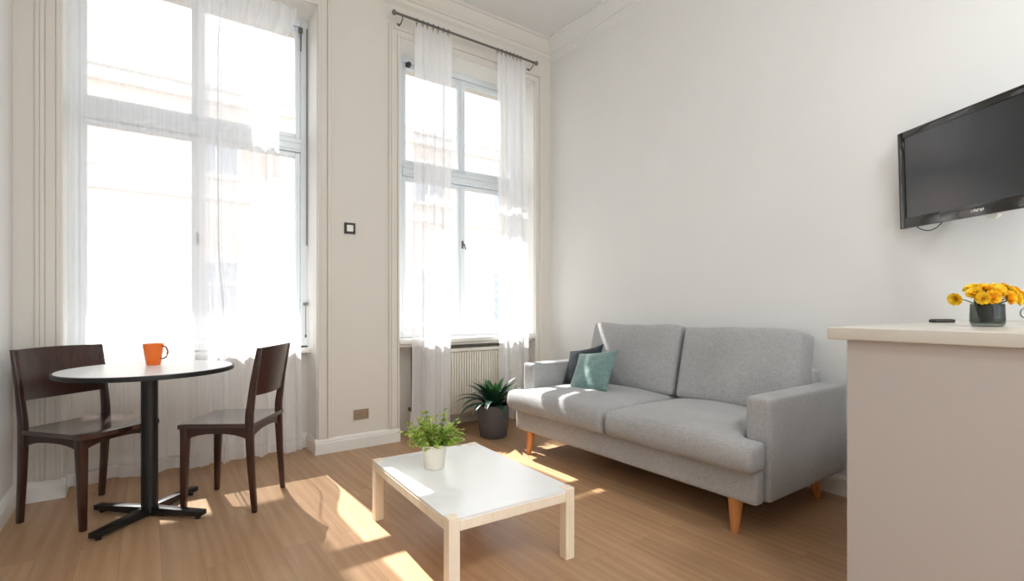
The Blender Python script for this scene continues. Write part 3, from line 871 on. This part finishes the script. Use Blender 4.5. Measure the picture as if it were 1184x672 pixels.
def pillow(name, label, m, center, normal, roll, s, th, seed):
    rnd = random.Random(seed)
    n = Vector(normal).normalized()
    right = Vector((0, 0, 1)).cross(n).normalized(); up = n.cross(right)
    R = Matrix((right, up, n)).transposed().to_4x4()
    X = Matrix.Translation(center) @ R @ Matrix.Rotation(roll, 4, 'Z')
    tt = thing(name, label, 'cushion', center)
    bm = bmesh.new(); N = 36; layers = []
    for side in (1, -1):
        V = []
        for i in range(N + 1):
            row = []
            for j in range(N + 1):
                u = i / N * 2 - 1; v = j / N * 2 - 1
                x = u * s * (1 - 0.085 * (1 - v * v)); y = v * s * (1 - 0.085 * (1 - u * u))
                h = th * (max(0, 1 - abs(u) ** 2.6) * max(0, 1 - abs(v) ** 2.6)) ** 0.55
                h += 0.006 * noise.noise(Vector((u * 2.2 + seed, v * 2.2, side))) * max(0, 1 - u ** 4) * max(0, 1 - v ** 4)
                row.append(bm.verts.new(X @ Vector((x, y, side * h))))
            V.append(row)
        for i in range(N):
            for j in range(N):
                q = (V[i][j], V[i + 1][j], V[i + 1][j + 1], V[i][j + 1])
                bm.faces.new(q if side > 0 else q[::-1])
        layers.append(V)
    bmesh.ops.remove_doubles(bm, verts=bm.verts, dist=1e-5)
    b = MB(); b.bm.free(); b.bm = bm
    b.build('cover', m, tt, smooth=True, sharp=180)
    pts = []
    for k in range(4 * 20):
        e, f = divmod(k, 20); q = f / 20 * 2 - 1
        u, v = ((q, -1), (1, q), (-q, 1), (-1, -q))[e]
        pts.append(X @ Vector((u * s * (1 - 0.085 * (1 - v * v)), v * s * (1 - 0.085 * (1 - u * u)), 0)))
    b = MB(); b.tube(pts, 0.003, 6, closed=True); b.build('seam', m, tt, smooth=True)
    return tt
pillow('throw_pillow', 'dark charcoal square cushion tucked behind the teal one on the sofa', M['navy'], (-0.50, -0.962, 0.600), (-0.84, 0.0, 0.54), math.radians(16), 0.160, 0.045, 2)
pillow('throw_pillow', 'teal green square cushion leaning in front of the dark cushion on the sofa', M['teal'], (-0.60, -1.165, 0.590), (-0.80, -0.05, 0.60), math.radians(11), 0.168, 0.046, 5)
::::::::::
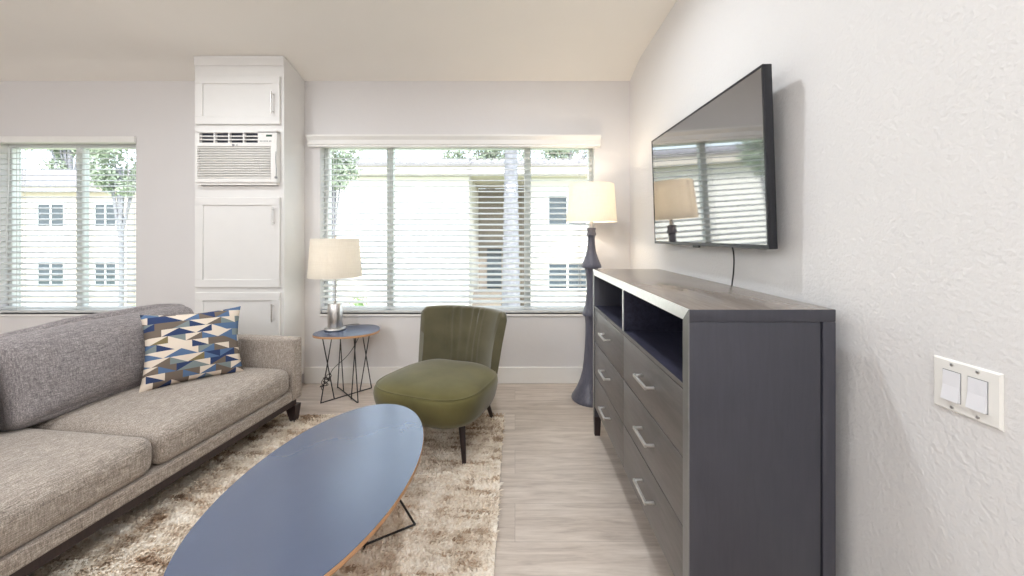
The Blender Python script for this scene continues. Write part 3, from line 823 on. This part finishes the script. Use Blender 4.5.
::::::::::
▸ Task to complete
Copy out all lines that carry the word "continues".

▸ Correct answer
The Blender Python script for this scene continues. Write part 3, from line 871 on. This part finishes the script. Use Blender 4.5. Measure the picture as if it were 1184x672 pixels.
The Blender Python script for this scene continues. Write part 3, from line 823 on. This part finishes the script. Use Blender 4.5.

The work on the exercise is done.